[Some records]
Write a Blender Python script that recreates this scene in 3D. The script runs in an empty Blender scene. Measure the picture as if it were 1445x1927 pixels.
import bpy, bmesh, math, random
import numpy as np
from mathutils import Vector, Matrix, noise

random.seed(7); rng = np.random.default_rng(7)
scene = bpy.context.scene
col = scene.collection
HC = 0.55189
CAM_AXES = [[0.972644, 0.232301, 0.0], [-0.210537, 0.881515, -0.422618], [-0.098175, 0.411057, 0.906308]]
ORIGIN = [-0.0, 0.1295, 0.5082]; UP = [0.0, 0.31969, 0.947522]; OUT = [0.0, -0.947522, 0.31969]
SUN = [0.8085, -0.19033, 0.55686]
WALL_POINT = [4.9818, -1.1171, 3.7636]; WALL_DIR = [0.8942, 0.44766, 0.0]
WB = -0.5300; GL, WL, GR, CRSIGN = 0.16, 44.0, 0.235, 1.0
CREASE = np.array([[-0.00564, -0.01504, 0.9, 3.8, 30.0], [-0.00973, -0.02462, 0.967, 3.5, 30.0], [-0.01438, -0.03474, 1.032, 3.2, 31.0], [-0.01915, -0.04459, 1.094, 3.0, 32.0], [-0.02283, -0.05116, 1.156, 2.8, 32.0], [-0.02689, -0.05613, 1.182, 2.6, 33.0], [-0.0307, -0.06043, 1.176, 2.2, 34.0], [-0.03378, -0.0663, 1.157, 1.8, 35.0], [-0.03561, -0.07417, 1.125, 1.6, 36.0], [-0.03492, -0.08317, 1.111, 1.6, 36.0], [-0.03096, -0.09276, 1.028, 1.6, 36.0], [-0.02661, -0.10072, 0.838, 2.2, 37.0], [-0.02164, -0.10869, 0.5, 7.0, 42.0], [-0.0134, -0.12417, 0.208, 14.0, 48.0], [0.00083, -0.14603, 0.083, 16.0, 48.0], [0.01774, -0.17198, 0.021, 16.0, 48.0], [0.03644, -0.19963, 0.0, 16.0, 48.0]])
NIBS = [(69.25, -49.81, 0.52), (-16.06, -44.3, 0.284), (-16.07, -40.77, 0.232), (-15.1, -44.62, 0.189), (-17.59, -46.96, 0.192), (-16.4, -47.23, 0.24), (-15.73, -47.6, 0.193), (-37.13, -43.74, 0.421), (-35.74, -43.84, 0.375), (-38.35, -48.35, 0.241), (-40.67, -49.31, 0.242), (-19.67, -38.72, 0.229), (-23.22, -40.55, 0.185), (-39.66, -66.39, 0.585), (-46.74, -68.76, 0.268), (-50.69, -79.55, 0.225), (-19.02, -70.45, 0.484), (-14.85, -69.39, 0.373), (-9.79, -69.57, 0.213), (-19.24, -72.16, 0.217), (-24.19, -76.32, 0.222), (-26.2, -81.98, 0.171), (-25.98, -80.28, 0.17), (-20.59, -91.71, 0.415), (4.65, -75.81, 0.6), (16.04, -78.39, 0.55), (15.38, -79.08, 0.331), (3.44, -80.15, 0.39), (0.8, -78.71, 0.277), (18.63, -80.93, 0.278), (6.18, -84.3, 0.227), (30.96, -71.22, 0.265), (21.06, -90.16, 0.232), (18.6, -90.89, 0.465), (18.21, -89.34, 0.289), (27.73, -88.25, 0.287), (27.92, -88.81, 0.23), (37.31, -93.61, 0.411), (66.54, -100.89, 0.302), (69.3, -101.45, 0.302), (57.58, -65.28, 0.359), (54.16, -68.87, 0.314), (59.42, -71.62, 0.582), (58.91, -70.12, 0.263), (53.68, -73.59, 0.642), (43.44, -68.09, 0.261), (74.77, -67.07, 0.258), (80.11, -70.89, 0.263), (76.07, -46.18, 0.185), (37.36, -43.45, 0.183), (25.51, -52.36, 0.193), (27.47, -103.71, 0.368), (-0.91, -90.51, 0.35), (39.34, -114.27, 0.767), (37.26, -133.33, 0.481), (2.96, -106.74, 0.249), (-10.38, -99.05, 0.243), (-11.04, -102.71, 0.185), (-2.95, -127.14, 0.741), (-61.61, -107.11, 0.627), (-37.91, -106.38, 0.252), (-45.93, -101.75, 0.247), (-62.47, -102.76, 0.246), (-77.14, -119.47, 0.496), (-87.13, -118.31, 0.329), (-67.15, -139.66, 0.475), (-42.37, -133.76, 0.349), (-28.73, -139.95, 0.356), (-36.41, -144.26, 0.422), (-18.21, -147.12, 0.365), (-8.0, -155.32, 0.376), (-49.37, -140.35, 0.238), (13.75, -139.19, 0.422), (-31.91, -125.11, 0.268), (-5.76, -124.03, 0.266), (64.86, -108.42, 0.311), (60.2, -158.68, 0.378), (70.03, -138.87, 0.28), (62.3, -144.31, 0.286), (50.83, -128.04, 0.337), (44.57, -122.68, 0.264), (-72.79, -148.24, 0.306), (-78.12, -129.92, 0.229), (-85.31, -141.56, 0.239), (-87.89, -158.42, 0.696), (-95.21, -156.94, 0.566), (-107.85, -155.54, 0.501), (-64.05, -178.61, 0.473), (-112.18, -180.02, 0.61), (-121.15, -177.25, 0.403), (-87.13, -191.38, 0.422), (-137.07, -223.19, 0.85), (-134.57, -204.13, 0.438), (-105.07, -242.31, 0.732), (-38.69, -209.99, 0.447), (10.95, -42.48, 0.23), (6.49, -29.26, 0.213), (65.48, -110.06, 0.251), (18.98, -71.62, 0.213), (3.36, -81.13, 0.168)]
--
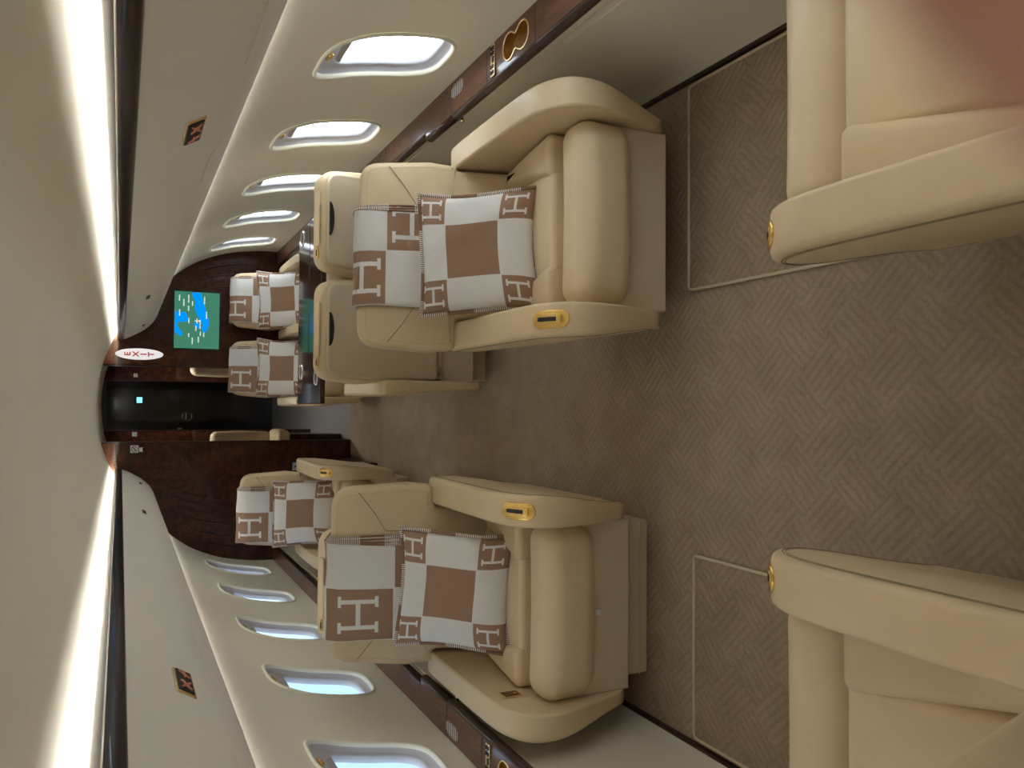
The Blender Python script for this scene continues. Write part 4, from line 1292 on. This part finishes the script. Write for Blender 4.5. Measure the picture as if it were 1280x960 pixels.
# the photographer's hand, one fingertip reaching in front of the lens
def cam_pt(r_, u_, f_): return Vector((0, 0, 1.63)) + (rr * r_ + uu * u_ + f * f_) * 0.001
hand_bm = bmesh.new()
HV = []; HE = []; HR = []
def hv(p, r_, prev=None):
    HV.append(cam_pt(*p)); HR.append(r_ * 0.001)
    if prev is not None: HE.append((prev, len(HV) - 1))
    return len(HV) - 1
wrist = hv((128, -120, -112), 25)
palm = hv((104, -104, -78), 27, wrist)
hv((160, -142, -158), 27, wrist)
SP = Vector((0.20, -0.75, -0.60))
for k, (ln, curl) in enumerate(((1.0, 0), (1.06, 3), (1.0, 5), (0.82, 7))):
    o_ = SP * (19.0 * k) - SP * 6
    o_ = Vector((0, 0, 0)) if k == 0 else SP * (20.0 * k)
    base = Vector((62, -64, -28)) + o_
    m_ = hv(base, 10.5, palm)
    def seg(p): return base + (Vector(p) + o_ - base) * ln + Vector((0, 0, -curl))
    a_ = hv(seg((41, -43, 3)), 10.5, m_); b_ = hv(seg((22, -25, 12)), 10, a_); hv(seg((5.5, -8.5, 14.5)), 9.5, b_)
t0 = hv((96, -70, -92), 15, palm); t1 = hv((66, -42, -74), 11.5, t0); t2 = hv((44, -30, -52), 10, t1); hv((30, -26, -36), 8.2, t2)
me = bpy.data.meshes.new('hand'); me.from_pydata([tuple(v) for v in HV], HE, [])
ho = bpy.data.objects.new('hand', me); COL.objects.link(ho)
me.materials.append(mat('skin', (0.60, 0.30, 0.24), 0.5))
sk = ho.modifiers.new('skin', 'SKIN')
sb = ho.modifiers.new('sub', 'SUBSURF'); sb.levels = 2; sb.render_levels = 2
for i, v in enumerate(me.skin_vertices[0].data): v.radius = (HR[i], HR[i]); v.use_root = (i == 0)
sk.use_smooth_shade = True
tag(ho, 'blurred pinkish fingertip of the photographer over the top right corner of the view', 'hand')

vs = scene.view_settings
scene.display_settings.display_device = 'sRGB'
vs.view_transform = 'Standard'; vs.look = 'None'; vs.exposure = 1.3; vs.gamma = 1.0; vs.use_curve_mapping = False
* * *
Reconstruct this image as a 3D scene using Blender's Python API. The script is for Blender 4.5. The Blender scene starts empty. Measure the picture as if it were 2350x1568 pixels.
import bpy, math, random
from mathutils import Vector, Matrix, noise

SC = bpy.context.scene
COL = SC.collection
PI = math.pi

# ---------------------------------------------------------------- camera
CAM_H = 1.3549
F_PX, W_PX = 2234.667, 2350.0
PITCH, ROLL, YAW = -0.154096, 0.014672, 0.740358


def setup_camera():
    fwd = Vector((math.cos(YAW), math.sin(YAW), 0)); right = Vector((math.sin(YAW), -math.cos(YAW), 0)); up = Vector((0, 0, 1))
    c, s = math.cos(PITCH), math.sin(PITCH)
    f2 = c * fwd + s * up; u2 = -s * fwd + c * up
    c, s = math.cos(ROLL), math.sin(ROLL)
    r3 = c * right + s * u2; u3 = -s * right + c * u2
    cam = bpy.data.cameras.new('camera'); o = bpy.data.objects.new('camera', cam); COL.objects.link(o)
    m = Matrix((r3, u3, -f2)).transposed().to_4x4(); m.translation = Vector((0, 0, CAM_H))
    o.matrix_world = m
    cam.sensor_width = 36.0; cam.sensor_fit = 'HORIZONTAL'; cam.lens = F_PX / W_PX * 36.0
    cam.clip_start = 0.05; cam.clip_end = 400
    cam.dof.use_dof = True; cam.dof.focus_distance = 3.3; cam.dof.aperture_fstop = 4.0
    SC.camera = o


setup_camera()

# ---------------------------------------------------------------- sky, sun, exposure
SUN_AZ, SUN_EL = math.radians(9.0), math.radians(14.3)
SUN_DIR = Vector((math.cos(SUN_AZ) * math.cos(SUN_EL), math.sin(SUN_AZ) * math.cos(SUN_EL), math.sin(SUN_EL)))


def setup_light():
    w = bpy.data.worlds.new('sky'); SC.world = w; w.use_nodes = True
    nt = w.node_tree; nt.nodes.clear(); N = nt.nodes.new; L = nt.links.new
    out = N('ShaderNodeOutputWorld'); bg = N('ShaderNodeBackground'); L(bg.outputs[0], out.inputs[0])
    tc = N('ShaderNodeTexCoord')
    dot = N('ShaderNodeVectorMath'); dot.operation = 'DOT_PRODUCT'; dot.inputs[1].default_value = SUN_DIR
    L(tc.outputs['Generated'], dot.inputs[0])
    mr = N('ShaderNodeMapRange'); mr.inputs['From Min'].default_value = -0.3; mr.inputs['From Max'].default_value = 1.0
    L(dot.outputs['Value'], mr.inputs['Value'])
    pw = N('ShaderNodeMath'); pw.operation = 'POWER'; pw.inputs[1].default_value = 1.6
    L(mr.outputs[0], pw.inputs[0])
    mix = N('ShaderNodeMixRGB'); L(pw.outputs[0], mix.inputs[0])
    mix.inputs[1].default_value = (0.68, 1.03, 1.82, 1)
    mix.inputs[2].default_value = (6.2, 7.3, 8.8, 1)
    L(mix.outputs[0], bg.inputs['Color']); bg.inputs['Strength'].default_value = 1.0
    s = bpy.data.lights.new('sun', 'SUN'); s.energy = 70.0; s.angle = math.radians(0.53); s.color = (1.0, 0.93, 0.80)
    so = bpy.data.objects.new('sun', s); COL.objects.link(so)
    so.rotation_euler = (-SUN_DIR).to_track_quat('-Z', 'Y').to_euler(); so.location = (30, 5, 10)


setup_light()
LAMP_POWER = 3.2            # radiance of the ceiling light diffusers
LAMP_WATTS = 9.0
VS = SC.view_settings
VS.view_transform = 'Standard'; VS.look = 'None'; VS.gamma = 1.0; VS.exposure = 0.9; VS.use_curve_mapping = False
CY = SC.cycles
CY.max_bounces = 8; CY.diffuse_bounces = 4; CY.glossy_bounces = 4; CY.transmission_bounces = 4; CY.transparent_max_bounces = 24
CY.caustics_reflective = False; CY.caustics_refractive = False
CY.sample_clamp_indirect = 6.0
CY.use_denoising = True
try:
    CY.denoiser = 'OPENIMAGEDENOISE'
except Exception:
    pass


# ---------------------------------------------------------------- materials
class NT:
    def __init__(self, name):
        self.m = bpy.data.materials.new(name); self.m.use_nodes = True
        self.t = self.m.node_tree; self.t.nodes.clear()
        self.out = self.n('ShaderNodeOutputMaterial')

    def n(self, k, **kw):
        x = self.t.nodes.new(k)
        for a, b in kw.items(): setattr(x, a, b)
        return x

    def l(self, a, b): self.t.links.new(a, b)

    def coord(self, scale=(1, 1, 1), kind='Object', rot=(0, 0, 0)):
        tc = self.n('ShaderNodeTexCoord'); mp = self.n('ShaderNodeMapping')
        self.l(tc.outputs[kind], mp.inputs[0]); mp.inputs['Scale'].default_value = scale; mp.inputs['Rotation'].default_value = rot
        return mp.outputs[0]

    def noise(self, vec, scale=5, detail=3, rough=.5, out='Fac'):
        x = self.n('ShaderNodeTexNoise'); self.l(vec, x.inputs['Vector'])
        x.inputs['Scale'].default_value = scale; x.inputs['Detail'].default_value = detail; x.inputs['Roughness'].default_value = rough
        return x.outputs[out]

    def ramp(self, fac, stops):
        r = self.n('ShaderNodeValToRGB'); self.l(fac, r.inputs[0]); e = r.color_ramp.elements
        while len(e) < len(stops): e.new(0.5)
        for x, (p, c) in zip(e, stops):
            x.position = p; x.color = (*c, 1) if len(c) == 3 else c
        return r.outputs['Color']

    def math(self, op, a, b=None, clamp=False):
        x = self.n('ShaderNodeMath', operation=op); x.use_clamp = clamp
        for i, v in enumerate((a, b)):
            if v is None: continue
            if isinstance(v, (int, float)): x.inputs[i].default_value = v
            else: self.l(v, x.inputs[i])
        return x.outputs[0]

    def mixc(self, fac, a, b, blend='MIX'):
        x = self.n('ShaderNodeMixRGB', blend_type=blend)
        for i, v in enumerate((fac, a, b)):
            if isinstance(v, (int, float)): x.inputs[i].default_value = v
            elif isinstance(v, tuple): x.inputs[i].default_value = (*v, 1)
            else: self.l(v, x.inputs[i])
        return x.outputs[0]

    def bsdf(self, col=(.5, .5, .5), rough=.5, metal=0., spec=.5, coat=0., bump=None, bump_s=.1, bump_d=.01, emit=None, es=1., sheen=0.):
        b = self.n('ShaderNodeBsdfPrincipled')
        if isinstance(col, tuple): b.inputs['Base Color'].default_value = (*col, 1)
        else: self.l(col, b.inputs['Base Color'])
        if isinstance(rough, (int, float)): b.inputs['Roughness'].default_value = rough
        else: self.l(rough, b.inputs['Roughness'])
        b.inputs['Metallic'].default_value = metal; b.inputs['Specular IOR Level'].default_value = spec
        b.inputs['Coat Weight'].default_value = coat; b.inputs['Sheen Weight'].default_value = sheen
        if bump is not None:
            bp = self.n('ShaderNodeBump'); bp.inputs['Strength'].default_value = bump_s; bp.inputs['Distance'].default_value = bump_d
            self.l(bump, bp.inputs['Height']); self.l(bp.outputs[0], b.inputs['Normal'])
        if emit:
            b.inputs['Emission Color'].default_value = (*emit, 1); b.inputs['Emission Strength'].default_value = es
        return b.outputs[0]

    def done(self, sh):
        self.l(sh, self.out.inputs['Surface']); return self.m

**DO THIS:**
Above are the lines; repeat exactly the ones from the line containing "Reconstruct this image" down to the line containing "PITCH, ROLL, YAW", both inclusive.

**SOLUTION BELOW:**
Reconstruct this image as a 3D scene using Blender's Python API. The script is for Blender 4.5. The Blender scene starts empty. Measure the picture as if it were 2350x1568 pixels.
import bpy, math, random
from mathutils import Vector, Matrix, noise

SC = bpy.context.scene
COL = SC.collection
PI = math.pi

# ---------------------------------------------------------------- camera
CAM_H = 1.3549
F_PX, W_PX = 2234.667, 2350.0
PITCH, ROLL, YAW = -0.154096, 0.014672, 0.740358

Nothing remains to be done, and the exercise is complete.